Davis has ceased being the club's biggest albatross on defense. I'll concede that his incredible athleticism and occasional displays of commitment to that end of the court whet my appetite to see him explore his potential; and that when he inevitably takes plays off--sometimes bunches at a time--it intensifies my ire. Imagine how KG must feel, knowing the assignments, knowing what he's got in front of him, knowing that Kidd, Vinsanity and RJ are setting up while Collins and Moore are hanging out. A little more consistency from Davis, a clue or two for James (and Foye, for that matter) and perhaps the perimeter D will be such that we won't have to rub our eyes and wonder if that really was Mikki Moore going off for 20 on Kevin Garnett.
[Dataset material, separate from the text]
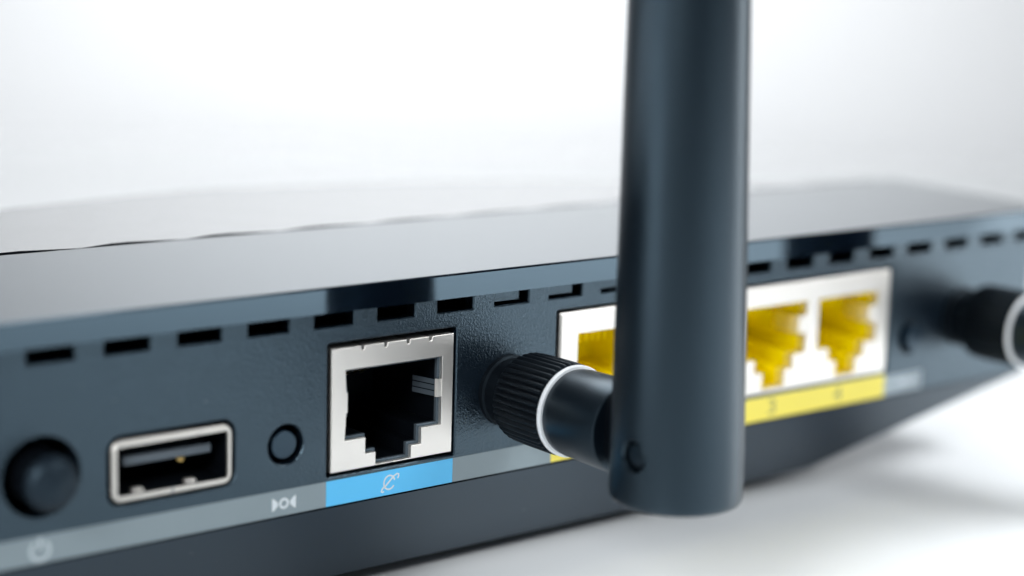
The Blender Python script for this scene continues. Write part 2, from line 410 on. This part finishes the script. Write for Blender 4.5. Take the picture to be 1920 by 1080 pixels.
# ---- four-port LAN block
lan = attach(empty("network_jack_block", None)); lan["label"] = "long metal block of four yellow network jacks above the yellow stripe"
LX = [40.42+14.02*k for k in range(4)]
ops = [steps(cx, 5.85, 11.5, 4.55, 3.55, 2.7, 2.05, 0.5) for cx in LX]
bm = bmesh.new(); add_plate(bm, rrect(31.76, 0.0, 90.88, 14.2, 0.2, 2), ops, -0.02, 3.0, 0.2, 0.05, back=False)
finish(bm, "face_plate", M_METAL, lan, smooth=0)
for cx, o_ in zip(LX, ops):
    bm = bmesh.new(); op2 = offset(o_, 0.12)
    a = loop(bm, op2, 0.15); b = loop(bm, offset(o_, -0.9), 10); bridge(bm, a, b); bm.faces.new(b)
    pk = finish(bm, "yellow_housing", M_YEL, lan, smooth=0)
    bm = bmesh.new()                       # ledges moulded along the side walls, comb at the top
    for s_ in (-1, 1):
        xw = cx+s_*5.9
        for z0, z1, w_ in ((9.9, 10.5, 0.7), (7.6, 8.1, 0.5), (5.9, 6.3, 0.9)):
            add_box(bm, min(xw, xw-s_*w_), 2.2, z0, max(xw, xw-s_*w_), 11.9, z1, 0.05)
    for k in range(9):
        x = cx+(k-4)*1.02; add_box(bm, x-0.14, 5.2, 8.9, x+0.14, 11.9, 11.4)
    finish(bm, "moulded_ledges", M_YEL, pk, smooth=0)
    for s_ in (1,):
        bm = bmesh.new(); xe = cx+5.85
        for (xa, ya), (xb, yb) in (((xe+0.05, 0.06), (xe-1.0, 0.3)), ((xe-1.0, 0.3), (xe-1.5, 1.6)), ((xe-1.5, 1.6), (xe-0.9, 5.0))):
            poly3(bm, [(xa, ya, 7.2), (xa, ya, 9.5), (xb, yb, 9.5), (xb, yb, 7.2)])
        bmesh.ops.remove_doubles(bm, verts=bm.verts, dist=0.001); bmesh.ops.solidify(bm, geom=bm.faces, thickness=0.2)
        finish(bm, "spring_finger", M_METAL, lan, smooth=50)

# ---- USB socket
usb = attach(empty("usb_socket", None))
bm = bmesh.new(); add_plate(bm, rrect(-25.65, 1.03, -12.17, 7.30, 1.05, 6), [rrect(-25.12, 1.60, -12.62, 6.62, 0.32, 4)], -0.12, 0.35, 0.15, 0.04, back=False)
finish(bm, "metal_rim", M_RIM, usb, smooth=40)
bm = bmesh.new(); pocket(bm, rrect(-25.14, 1.58, -12.60, 6.64, 0.35, 4), 0.06, 10); finish(bm, "inside", M_BLACK, usb, smooth=30)
bm = bmesh.new(); add_box(bm, -23.5, 1.7, 4.1, -13.55, 9.5, 5.1, 0.15); finish(bm, "tongue", M_TONGUE, usb, smooth=0)
for k in range(4):
    x = -22.4+k*2.45; bm = bmesh.new(); add_box(bm, x-0.45, 4.2, 3.96, x+0.45, 9, 4.12); finish(bm, "contact", M_GOLD, usb, smooth=0)
for x in (-22.5, -16.6):
    bm = bmesh.new()
    add_box(bm, x-0.6, 0.45, 1.55, x+0.6, 1.3, 1.98, 0.14); 
    finish(bm, "spring_tab", M_METAL, usb, smooth=50)
bm = bmesh.new(); add_lathe(bm, [(0, 0.35), (0.35, 0.45), (0.6, 0.2)], (-16.8, 2.6, 3.75), 16, 'y'); finish(bm, "contact_tip", M_GOLD, usb, smooth=50)
bm = bmesh.new(); add_box(bm, -19.1, -0.135, 0.98, -18.97, 0.0, 1.75); finish(bm, "rim_seam", M_TONGUE, usb, smooth=0)

# ---- buttons
def button(name, cx, cz, r, hole, y_out, dome, label):
    bm = bmesh.new(); pr = [(-6, r)]
    e = 0.62*r if dome else 0.18
    for k in range(9):
        a = math.pi/2*k/8; pr.append((-y_out-e+e*math.sin(a), r-e+e*math.cos(a)))
    if dome:
        for k in range(1, 7): rr = (r-e)*(1-k/7); pr.append((-y_out+0.25*(1-(rr/(r-e))**2), rr))
    if dome:
        add_lathe(bm, [(2.0, r-0.25)]+[q for q in pr if q[0] > 2.0], (cx, 0, cz), 56, 'y')
    else: add_lathe(bm, pr, (cx, 0, cz), 56, 'y')
    o = attach(finish(bm, name, M_BUTTON if dome else M_SHELL, smooth=40)); o["label"] = label
    bm = bmesh.new(); add_lathe(bm, [(-1.2, hole+0.02), (-7, hole+0.02)], (cx, 0, cz), 48, 'y', cap0=False)
    finish(bm, "button_well", M_BLACK, o, smooth=0)
    if dome:
        bm = bmesh.new(); add_lathe(bm, [(-6, r-0.1), (2.6, r-0.1)], (cx, 0, cz), 56, 'y'); finish(bm, "shaded_stem", M_BLACK, o, smooth=40)  # black puts the shade on the button's side into the colour
button("power_button", -33.1, 5.0, 2.8, 3.95, -3.7, True, "large round domed push button at the left end")
button("push_button", -5.62, 3.95, 1.55, 2.18, 0.35, False, "small recessed round button beside the metal network jack")
button("push_button", 95.9, 4.2, 1.75, 2.2, -0.9, False, "small blurred round button right of the yellow jacks")

# ---- antenna
def make_antenna(x, label):
    A = attach(empty("antenna", None, (x, 0, 6.1))); A["label"] = label
    bm = bmesh.new(); add_lathe(bm, [(-0.5, 4.2), (0.6, 4.15), (0.8, 3.9), (3.6, 3.9)], (0, 0, 0), 48); finish(bm, "socket_collar", M_BLACK, A)
    NR = 42; SUB = 8
    def rf(r, k, t):
        if r < 4.95: return r
        q = (k % SUB)/SUB; return r-0.36*(0.5+0.5*math.cos(2*math.pi*q))**1.6
    bm = bmesh.new(); pr = [(3.2, 3.9), (3.25, 4.6), (3.6, 4.98), (4.1, 5.15), (6.5, 5.22), (10.6, 5.24), (10.95, 5.15), (11.05, 4.93), (11.45, 4.9), (11.45, 3)]
    add_lathe(bm, pr, (0, 0, 0), NR*SUB, rf=rf); finish(bm, "knurled_nut", M_NUT, A, smooth=40)
    bm = bmesh.new(); add_lathe(bm, [(11.3, 4.0), (11.4, 5.05), (11.5, 5.16), (11.8, 5.16), (11.95, 5.06), (11.97, 4.6)], (0, 0, 0), 96); finish(bm, "white_ring", M_RING, A, smooth=50)
    bm = bmesh.new(); add_lathe(bm, [(11.9, 4.74), (12.05, 4.80), (13, 4.90), (16, 4.98), (20.0, 5.05), (20.4, 4.9), (20.5, 4.5)], (0, 0, 0), 96); finish(bm, "barrel", M_ANT, A, smooth=50)
    bm = bmesh.new(); add_lathe(bm, [(-3.4, 5.6), (-3.1, 5.95), (3.1, 5.95), (3.4, 5.6)], (0, -25.6, 0.6), 72, 'x'); finish(bm, "shadow_gap_knuckle", M_BLACK, A, smooth=50)  # knuckle disc, painted black for the shadow gap between barrel and mast
    # mast, centred at y=-28, bottom at z=-5.4 relative to the hinge axis
    bm = bmesh.new(); n = 96; yc = -28.0; zb = -5.85; Rb = 6.9; rings = []
    def rad(z): return 6.95-0.0185*max(0, z+2) if z < 110 else 4.85
    def lift(dy):   # rounded heel towards the router
        rr = 4.6; d = dy-(Rb-rr)
        return 0 if d <= 0 else rr-math.sqrt(max(0, rr*rr-min(d, rr)**2))
    prof = [(0.0, 0.02), (0.0, 0.35), (0.0, 0.7), (0.0, 0.86), (0.08, 0.93), (0.25, 0.97), (0.55, 0.995), (0.95, 1.0)]
    zs = [2.5, 5, 8, 12, 16]+list(range(22, 112, 6))
    for dz, fr in prof+[(z, 1.0) for z in zs]:
        ring = []
        for k in range(n):
            a = 2*math.pi*k/n; r_ = rad(zb+dz)*fr; px, py = r_*math.cos(a), r_*math.sin(a)
            w = max(0, 1-dz/9.0); ring.append(bm.verts.new((px-0.026*max(0, dz-4), yc+py, zb+dz+lift(py)*w)))
        rings.append(ring)
    for dz, fr in ((112, .9), (114, .7), (115, .4), (115.2, .05)):
        rings.append([bm.verts.new((4.95*fr*math.cos(2*math.pi*k/n)-0.026*(dz-4), yc+4.95*fr*math.sin(2*math.pi*k/n), zb+dz)) for k in range(n)])
    for a_, b_ in zip(rings, rings[1:]): bridge(bm, a_, b_)
    bm.faces.new(rings[0]); bm.faces.new(rings[-1])
    mast = finish(bm, "mast", M_ANT, A, smooth=45)
    # countersunk pin hole on the left flank (the cutter is removed after use)
    bm = bmesh.new(); add_lathe(bm, [(5.6, 1.55), (6.55, 1.55), (7.3, 2.0), (9, 2.0)], (0, -28.75, -0.1), 64, 'x')
    cut = finish(bm, "cutter", M_ANT, A, smooth=0); bpy.context.view_layer.update()
    md = mast.modifiers.new("hole", 'BOOLEAN'); md.operation = 'DIFFERENCE'; md.solver = 'EXACT'; md.object = cut
    bpy.context.view_layer.update()
    me = D.meshes.new_from_object(mast.evaluated_get(bpy.context.evaluated_depsgraph_get()))
    mast.modifiers.clear(); mast.data = me; D.objects.remove(cut)
    bm = bmesh.new(); bm.from_mesh(me)      # crisp rim round the pin hole
    for f in bm.faces: f.smooth = True
    for e in bm.edges: e.smooth = not (len(e.link_faces) != 2 or e.calc_face_angle(9) > math.radians(28))
    bm.to_mesh(me); bm.free()
    bm = bmesh.new(); add_lathe(bm, [(5.5, 1.25), (6.25, 1.25), (6.4, 1.12), (6.45, 0.6), (6.46, 0.05)], (0, -28.75, 0.0), 32, 'x'); finish(bm, "hinge_pin", M_ANT, A, smooth=40)
    return A
ant = make_antenna(24.0, "near antenna with a ribbed nut, white ring and upright matte mast")
def copy_part(o, parent):
    c = o.copy(); COL.objects.link(c); c.parent = parent
    for ch in list(o.children): copy_part(ch, c)
    return c
a2 = ant.copy(); COL.objects.link(a2); a2.parent = router
for ch in list(ant.children): copy_part(ch, a2)
a2.location = ant.location+Vector((106.8-24.0, 0, 0))*S
a2["label"] = "blurred antenna at the right end, only its dark nut and ring in view"

# rubber feet under the body
for x, y in ((-28, 16), (76, 16), (-20, 52), (68, 52)):
    bm = bmesh.new(); add_lathe(bm, [(ZT+0.02, 4.2), (-15.0, 4.5)], (x, y, 0), 24, 'z'); attach(finish(bm, "rubber_foot", M_RUB, smooth=40))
2) Figuring how Blount fits
Maybe it's time to try and get Mark Blount 25-30 points a night; run lots of parallel high-posts in the half-court sets and utilize the pick-and-roll on the juiciest matchups, with the other big man crashing hard toward the boards for a rebound or weakside pass from the penetrating guard or high-post pivot man. Because Blount is shooting lights out with a smooth, fabulous stroke, yet the Wolves usually are a net minus in close contests in which he performs.
For example, on a night when 7-10 from the floor, he also was a team-worst -12 (according to popcornmachine.net), grabbed just two rebounds in more than 30 minutes of action, and registered four turnovers. It follows a pattern; both Bucks games also saw him shoot well and still hurt his squad. I've chided Wolves' color announcer Jim Petersen for his Blount ardor, but when you watch him perform, it is hard not to root for the guy. More significantly, he has the backing of Garnett, who rarely misses a chance to praise him in post-game interviews, lauding his versatility and work ethic Friday night after the Seattle game.
Okay, so how do you overcome Blount's weaknesses? Court vision is usually deployed with respect to point guards and other passers, but Blount seems to have lousy court vision on defense. Unlike Davis, the effort seems fairly constant, but the recognitions and reactiosn are painfully slow. That may also be why Blount is at best a mediocre rebounder.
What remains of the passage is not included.